A CNTE e a Central Única dos Trabalhadores (CUT) lançaram nota criticando a decisão do MEC, bem como a Federação de Sindicatos de Professores do Ensino Superior (Proifes). Em nota, a Proifes destacou que a Conae cumpriria a função de “pressionar a Câmara Federal a não aprovar os grandes retrocessos que foram incluídos no texto do Plano Nacional de Educação no Senado”.
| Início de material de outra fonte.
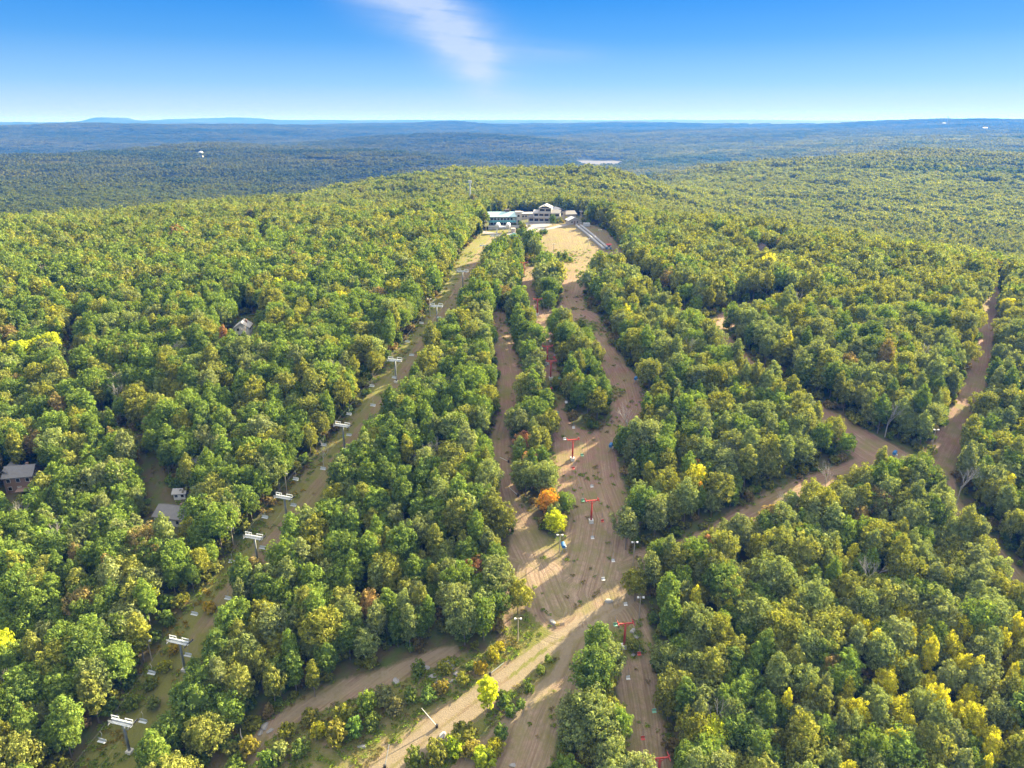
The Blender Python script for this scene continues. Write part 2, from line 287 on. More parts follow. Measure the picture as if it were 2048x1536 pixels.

Procurado pelo Correio, o MEC enviou nota atribuindo o adiamento à necessidade de realizar uma nova licitação, dada a “grande dimensão” que o evento havia ganhado. “Com isso, os custos referentes à logística, como transporte aéreo, alimentação, hospedagem, apresentados pela empresa organizadora do evento, são incompatíveis com o padrão de austeridade que o MEC destina a suas ações e eventos. Como não há prazo hábil para uma nova licitação, a única opção viável foi o adiamento”. A resposta causou estranhamento entre os participantes, especialmente pelo fato de o evento estar sendo organizado desde 2012.
Palavra de especialista
Versão mais branda
O texto aprovado na Câmara dos Deputados em junho de 2012 é muito superior ao do Senado, especialmente em dois pontos: ele obriga a União a fazer a expansão de vagas públicas na educação superior e no ensino técnico, e também a fazer repasses para o atingimento do Custo Aluno-Qualidade Inicial (CAQi), que é uma quantia mínima a ser investida por aluno. Da forma como saiu do Senado, a União não só fica desobrigada de expandir o ensino superior e técnico com vagas públicas, como também a libera das contribuições para o atingimento do CAQi, que passaria a ser custeado pelos estados e municípios. É um absurdo. Da forma como saiu do Senado, o PNE traz metas mais fáceis de serem atingidas e com menos impacto orçamentário, mas que não significarão uma melhoria real na educação. O PNE é considerado uma pauta bomba pelo governo federal, e o adiamento visa justamente impedir essa pressão sob o Congresso, para manter o texto tal como aprovado pelo Senado.
Daniel Cara, coordenador-geral da Campanha Nacional pelo Direito à Educação e mestre em Ciência Política pela USP.